Let’s look at this from the settlor’s point of view and assume that our dubious settlor has managed to get through all the due diligence, ‘know your customer’ regulations, and other checks upon his probity and the source of his money, which are required by money laundering legislation. He has now got his trust in place and one or more Bahamian international business companies (owned by the trust) holding his bank accounts and other assets. At that point there is suddenly a black cloud in his clear blue sky. Somebody is after ‘his” (as he sees it) money and assets. Also assume that he has made his first and worst mistake (this always amazes the authors): he has left a traceable trail for money or assets in his, or his company’s, hands to his Bahamian trust. Assume, too, that he has made his second mistake: namely, he has placed significant assets outside the Bahamas, in unsympathetic jurisdictions. So, the letter arrives on his Nassau lawyer’s desk. It reads:

“We act for (usually an institution or person of integrity)… and we want our money back. Enclosed is a copy of a Writ and a worldwide asset freezing injunction granted by the Hon. Mr Justice Offshore Trust Terminator, which we have already served upon.” Then follows a list of defendants, some of whom even you as the lawyer have never heard of.

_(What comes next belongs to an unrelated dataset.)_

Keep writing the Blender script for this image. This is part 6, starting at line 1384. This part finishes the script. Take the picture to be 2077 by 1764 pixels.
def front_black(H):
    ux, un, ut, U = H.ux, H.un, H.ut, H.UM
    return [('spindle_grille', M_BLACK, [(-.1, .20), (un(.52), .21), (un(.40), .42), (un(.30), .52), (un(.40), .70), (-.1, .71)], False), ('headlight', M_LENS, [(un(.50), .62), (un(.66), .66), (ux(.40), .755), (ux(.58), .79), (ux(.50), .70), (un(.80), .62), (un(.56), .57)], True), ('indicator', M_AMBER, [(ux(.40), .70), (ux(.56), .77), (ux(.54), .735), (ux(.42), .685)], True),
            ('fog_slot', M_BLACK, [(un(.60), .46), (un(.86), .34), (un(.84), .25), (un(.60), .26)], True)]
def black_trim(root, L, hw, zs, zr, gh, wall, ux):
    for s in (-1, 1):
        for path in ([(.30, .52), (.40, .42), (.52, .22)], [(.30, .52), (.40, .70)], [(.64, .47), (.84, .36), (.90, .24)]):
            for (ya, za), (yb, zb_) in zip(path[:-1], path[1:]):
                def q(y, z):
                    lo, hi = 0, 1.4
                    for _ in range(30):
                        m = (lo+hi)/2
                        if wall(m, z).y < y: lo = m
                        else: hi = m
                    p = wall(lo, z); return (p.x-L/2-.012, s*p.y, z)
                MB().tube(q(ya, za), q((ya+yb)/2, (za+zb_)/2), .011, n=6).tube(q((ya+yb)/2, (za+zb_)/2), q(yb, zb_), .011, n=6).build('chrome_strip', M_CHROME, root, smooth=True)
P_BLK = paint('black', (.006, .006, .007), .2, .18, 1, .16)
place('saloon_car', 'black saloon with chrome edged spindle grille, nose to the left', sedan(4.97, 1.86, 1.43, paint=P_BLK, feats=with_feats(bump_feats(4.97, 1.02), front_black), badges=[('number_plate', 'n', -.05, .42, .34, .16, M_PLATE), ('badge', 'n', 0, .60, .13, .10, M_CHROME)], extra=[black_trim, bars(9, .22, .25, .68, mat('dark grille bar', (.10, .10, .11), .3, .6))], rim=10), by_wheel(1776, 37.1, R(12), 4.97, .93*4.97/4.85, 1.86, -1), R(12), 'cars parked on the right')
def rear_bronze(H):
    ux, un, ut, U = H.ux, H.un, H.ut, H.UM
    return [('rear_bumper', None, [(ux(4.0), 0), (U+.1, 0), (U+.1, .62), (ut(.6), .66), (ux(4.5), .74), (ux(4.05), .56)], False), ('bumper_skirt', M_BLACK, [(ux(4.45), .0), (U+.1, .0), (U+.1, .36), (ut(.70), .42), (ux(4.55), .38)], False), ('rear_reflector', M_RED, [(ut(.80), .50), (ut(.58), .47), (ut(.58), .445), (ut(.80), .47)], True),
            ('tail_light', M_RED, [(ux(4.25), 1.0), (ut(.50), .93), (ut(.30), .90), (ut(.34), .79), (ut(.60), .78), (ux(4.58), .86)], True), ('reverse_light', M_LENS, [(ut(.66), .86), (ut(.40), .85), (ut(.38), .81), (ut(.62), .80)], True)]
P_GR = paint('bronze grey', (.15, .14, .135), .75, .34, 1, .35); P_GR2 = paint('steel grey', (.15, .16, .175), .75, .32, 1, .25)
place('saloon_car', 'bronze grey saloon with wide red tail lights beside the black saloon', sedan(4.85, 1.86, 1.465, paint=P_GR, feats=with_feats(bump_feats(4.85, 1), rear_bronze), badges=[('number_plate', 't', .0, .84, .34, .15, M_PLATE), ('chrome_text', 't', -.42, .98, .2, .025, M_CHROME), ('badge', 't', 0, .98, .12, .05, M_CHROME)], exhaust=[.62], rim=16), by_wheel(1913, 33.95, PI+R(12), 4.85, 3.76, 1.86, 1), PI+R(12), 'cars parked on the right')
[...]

What can be done here for that best of all clients (we should make clear that we don’t have any such clients), namely the rich crook?

The first question is: is the trust a Bahamian domiciled trust? If so, it is assured of all the benefits of the Trusts (Choice of Governing Law) Act of 1989, which provides that all matters affecting the Bahamian trust (including dispositions under the trust) are construed or interpreted in accordance with Bahamian law.

Second, how old is the trust? Of course, the older the trust, the better its prospects of survival. Establishing fraud, for example, and the ‘tracing’ (a legal process) of assets gets much more difficult over time. Sometimes there are very helpful limitation laws – such as The Fraudulent Dispositions Act 1991, which protects transfers of assets after two years unless the transfer has been challenged within that time.

The next key question is, of course, where are the assets? It is surprising how often Bahamian trusts (of the second variety) have assets, usually real property but often also bank accounts, in such places as London, UK. The differences between London and Nassau are as follows.

First, assets in London will be picked up by the London courts under English law which, although more reluctant to pierce the corporate veil than it used to be, is very favourable to trust busting if there is any real case of fraud or criminality. Happily Bahamian trusts do not suffer from the dubious reputation (in London) ‘enjoyed’ by other offshore Caribbean jurisdictions and can, therefore, defend its assets on reasonably equal terms.

Second, London (and all European Union courts) will give worldwide asset-freezing orders to support substantive litigation occurring in other jurisdictions. The Bahamian courts will not do that. To obtain a freezing injunction in Nassau there has to be a real action going on there as well.

Third, unless all or at least most of the trust assets are in London, the rule must be to leave that jurisdiction well alone. Take part in litigation in London and the Bahamian courts will enforce the result and there will be very damaging discovery orders (which are difficult to get in Nassau because of the restrictive provisions of the Trustee Act 1998). It is much better to let judgment go in default in London and fight only in Nassau. But if the settlor has been sensible and the assets are in Nassau or in friendly jurisdictions (almost anywhere but Europe or North America) then there is a fair chance of upholding the trust or at least settling the litigation and preserving some of the assets. Trust and insolvency litigation are the cutting-edge areas of the law, involving almost every type of circumstance, factual and legal, in each case. Look at, for example, the worldwide attempts by the BCCI liquidators (in which the authors did battle on behalf of one of the BCCI targets) to ‘recover’ assets in Nassau and worldwide. Given a choice, we would not do anything else. Of course, it is just as stimulating to act for the claimants, but space prevents more discussion and we have to keep some trade secrets!